▶ **Exercise directions**:
Reproduce all lines of the listing below in which the word "picture" occurs.

▶ **Listing**:
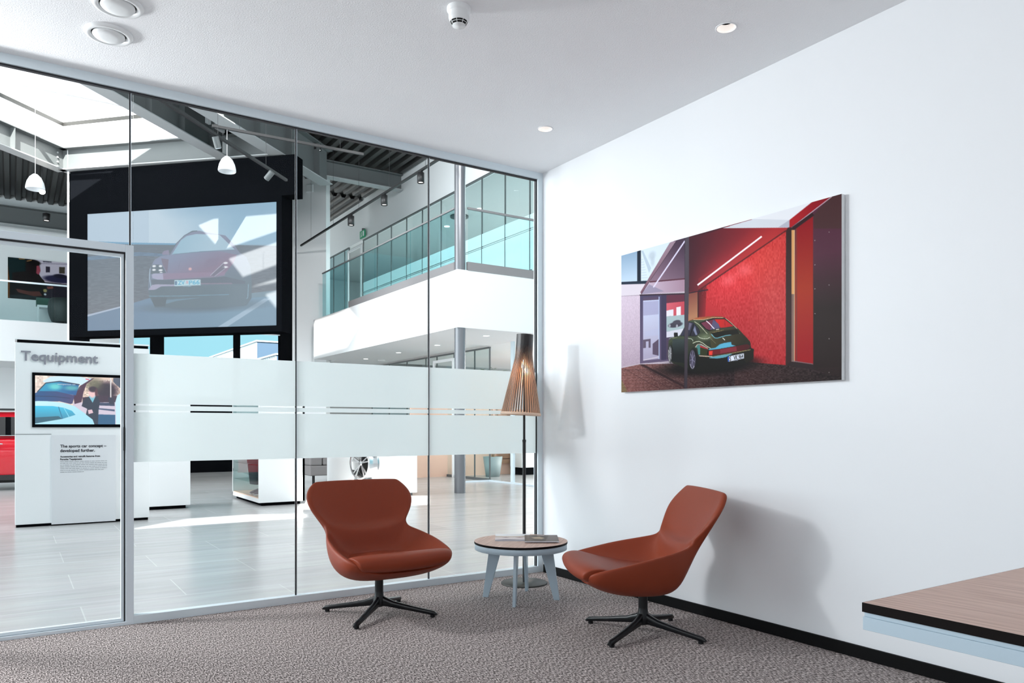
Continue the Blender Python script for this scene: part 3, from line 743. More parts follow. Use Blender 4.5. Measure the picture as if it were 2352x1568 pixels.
cv.poly([(780, 830), (830, 770), (900, 755), (1070, 850), (1080, 890), (900, 800), (890, 1000), (850, 1000), (830, 850)], (66, 122, 118)); cv.poly([(880, 780), (1070, 860), (1075, 880), (900, 830)], (176, 34, 42)); cv.line([(780, 832), (830, 765), (900, 755), (1070, 850)], 12, (226, 190, 178)); cv.poly([(890, 830), (1070, 895), (1040, 1030), (900, 1010)], (46, 50, 28))
cv.line([(870, 1028), (1040, 1045), (1180, 1045), (1400, 1010), (1640, 965), (2060, 885)], 14, (150, 132, 84)); cv.line([(870, 1028), (1180, 1045)], 13, (226, 200, 186)); cv.poly([(1100, 1068), (1400, 1010), (1650, 975), (1560, 1020), (1480, 1060), (1300, 1090), (1110, 1082)], (92, 156, 172))
cv.poly([(1900, 960), (2140, 880), (2130, 1100), (1960, 1200), (1915, 1130)], (30, 26, 20)); cv.poly([(1530, 1050), (1565, 1043), (1565, 1160), (1535, 1167)], (36, 84, 172)); cv.poly([(1562, 1040), (1908, 968), (1908, 1085), (1562, 1160)], (224, 228, 242)); cv.line([(1660, 1142), (1770, 1128)], 12, (150, 160, 176), al=.8)
cv.ell((735, 1120), 108, 262, (18, 17, 19)); cv.ell((715, 1115), 70, 222, (58, 54, 70)); cv.ell((712, 1112), 15, 40, (130, 126, 150))
for a in range(0, 360, 51):
    ca, sa = math.cos(math.radians(a+20)), math.sin(math.radians(a+20)); cv.line([(713+14*ca, 1112+40*sa), (713+56*ca, 1112+190*sa)], 15, (120, 114, 138))
for k in range(24):
    a0, a1 = 2*PI*k/24, 2*PI*(k+1)/24; cv.line([(713+62*math.cos(a0), 1112+208*math.sin(a0)), (713+62*math.cos(a1), 1112+208*math.sin(a1))], 9, (206, 200, 214) if 2 < k < 10 else (104, 98, 116))
cv.ell((205, 980), 58, 205, (20, 19, 20)); cv.ell((195, 980), 42, 182, (92, 92, 96))
for a in range(0, 360, 51):
    ca, sa = math.cos(math.radians(a)), math.sin(math.radians(a)); cv.line([(195, 980), (195+36*ca, 980+165*sa)], 9, (170, 170, 172))
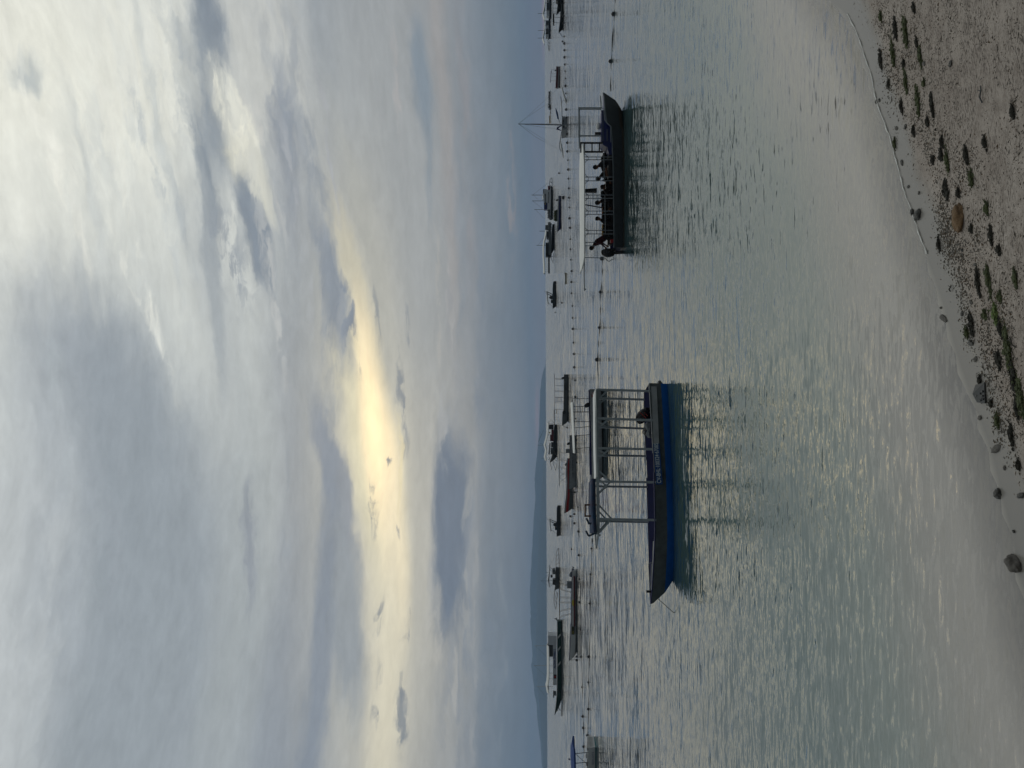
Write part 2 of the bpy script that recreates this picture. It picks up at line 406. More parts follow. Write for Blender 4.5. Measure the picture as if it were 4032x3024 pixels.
def hull(fr, st, mats, bands=(1,), name='hull', parent=None, bow=0, stern=None, draft=.25, floor=.55, rim=.05, flare=.72, deck=False, curve=1.0, smooth=True, im=0, kp=1.0):
    """st: list of (y_img, x_sheer, a_keel_shift, halfbeam) along the near gunwale; bands: fractions from sheer to keel
    where the paint changes; deck True closes the top, else an open boat with inner walls and floor"""
    rows = sorted(set([0.0] + list(bands) + [.5, 1.0])); ribs = []
    for (y, xs, ks, hb) in st:
        T = fr.p(xs, y, -hb); a, z = T.x, T.z
        L = []
        for q in rows:
            w = hb * (1 - (1 - flare) * q ** curve) if q < .999 else hb * flare * .85
            L.append((a + ks * q ** kp, w, z + (-draft - z) * q))
        ribs.append(L)
    mb = MB(); n = len(rows); k = len(ribs)
    for side in (-1, 1):
        vs = [(p[0], side * p[1], p[2]) for L in ribs for p in L]; fs = []; ms = []
        for i in range(k - 1):
            for j in range(n - 1):
                a = i * n + j; fs.append((a, a + 1, a + n + 1, a + n)); q = (rows[j] + rows[j + 1]) / 2
                ms.append(sum(1 for b in bands if q > b))
        o = len(mb.v); mb.v += vs
        for f, m_ in zip(fs, ms): mb.f.append(tuple(x + o for x in f)); mb.m.append(min(m_, len(mats) - 1))
    for e in (0, k - 1):   # transom or stem plates
        L = ribs[e]
        for j in range(n - 1):
            q = (rows[j] + rows[j + 1]) / 2; m_ = min(sum(1 for b in bands if q > b), len(mats) - 1)
            mb.add([(L[j][0], -L[j][1], L[j][2]), (L[j][0], L[j][1], L[j][2]), (L[j + 1][0], L[j + 1][1], L[j + 1][2]), (L[j + 1][0], -L[j + 1][1], L[j + 1][2])], [(0, 1, 2, 3)], m_)
    for i in range(k - 1):  # bottom
        A_, B_ = ribs[i][-1], ribs[i + 1][-1]
        mb.add([(A_[0], -A_[1], A_[2]), (A_[0], A_[1], A_[2]), (B_[0], B_[1], B_[2]), (B_[0], -B_[1], B_[2])], [(0, 1, 2, 3)], len(mats) - 1)
    top = [L[0] for L in ribs]
    inner = [(p[0], max(p[1] - rim, .01), p[2]) for p in top]
    def fz(i):   # floor height, shallow where the stem rakes or the hull narrows
        k_ = max(.04, 1 - abs(st[i][2]) * 1.5) * min(1, st[i][3] / .5); c = inner[i]
        return c[2] - floor * k_ * (c[2] + draft * .5), c[1] * (.5 + .35 * flare) if k_ > .3 else c[1] * .3
    for i in range(k - 1):
        for side in (-1, 1):
            a, b, c, d = top[i], top[i + 1], inner[i + 1], inner[i]
            mb.add([(a[0], side * a[1], a[2]), (b[0], side * b[1], b[2]), (c[0], side * c[1], c[2]), (d[0], side * d[1], d[2])], [(0, 1, 2, 3)], 0)
        c, d = inner[i + 1], inner[i]
        if deck:
            mb.add([(c[0], -c[1], c[2] - .02), (c[0], c[1], c[2] - .02), (d[0], d[1], d[2] - .02), (d[0], -d[1], d[2] - .02)], [(0, 1, 2, 3)], im)
        else:
            zc, wc = fz(i + 1); zd, wd = fz(i)
            for side in (-1, 1):
                mb.add([(c[0], side * c[1], c[2]), (d[0], side * d[1], d[2]), (d[0], side * wd, zd), (c[0], side * wc, zc)], [(0, 1, 2, 3)], im)
            mb.add([(c[0], -wc, zc), (c[0], wc, zc), (d[0], wd, zd), (d[0], -wd, zd)], [(0, 1, 2, 3)], im)
    if not deck:
        for e in (0, k - 1):
            c = inner[e]; zc, wc = fz(e)
            mb.add([(c[0], -c[1], c[2]), (c[0], c[1], c[2]), (c[0], wc, zc), (c[0], -wc, zc)], [(0, 1, 2, 3)], im)
    return mb.build(name, mats, parent, smooth=smooth, auto=28)

def canopy(pts_near, width, thick, m, parent, name='canopy', sag=.0, crown=.08, nseg=7, y0=0.0, taper=None):
    """awning: pts_near = (x along, z) of its near edge; arches over 'width' away from the viewer"""
    mb = MB(); top = []; bot = []
    for i_, (a, z) in enumerate(pts_near):
        r = []; e_ = min(i_, len(pts_near) - 1 - i_); crown_ = crown * (1.0 if taper is None else taper[min(e_, len(taper) - 1)])
        for j in range(nseg):
            t = j / (nseg - 1); r.append(Vector((a, y0 - width / 2 + width * t, z + crown_ * math.sin(math.pi * t))))
        top.append(r); bot.append([p - Vector((0, 0, thick)) for p in reversed(r)])
    rings = [t + b for t, b in zip(top, bot)]
    mb.loft(rings)
    return mb.build(name, m, parent, smooth=True, auto=50)

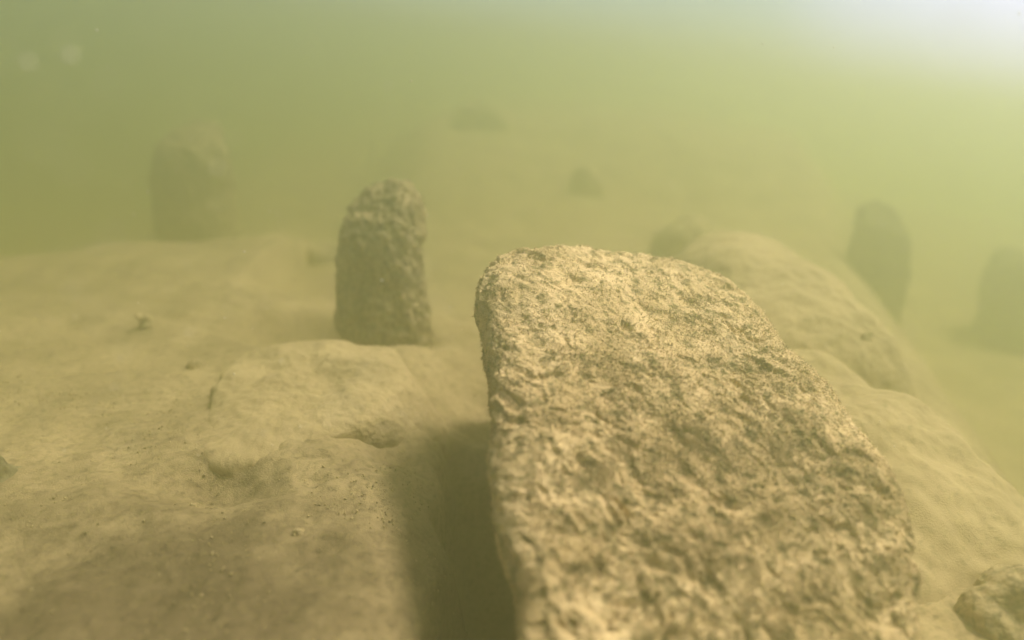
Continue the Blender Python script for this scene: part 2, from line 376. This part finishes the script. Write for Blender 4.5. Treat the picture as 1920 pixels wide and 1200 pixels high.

▶ **Response to the task**:
Continue the Blender Python script for this scene: part 3, from line 743. More parts follow. Use Blender 4.5. Measure the picture as if it were 2352x1568 pixels.
Write part 2 of the bpy script that recreates this picture. It picks up at line 406. More parts follow. Write for Blender 4.5. Measure the picture as if it were 4032x3024 pixels.
Continue the Blender Python script for this scene: part 2, from line 376. This part finishes the script. Write for Blender 4.5. Treat the picture as 1920 pixels wide and 1200 pixels high.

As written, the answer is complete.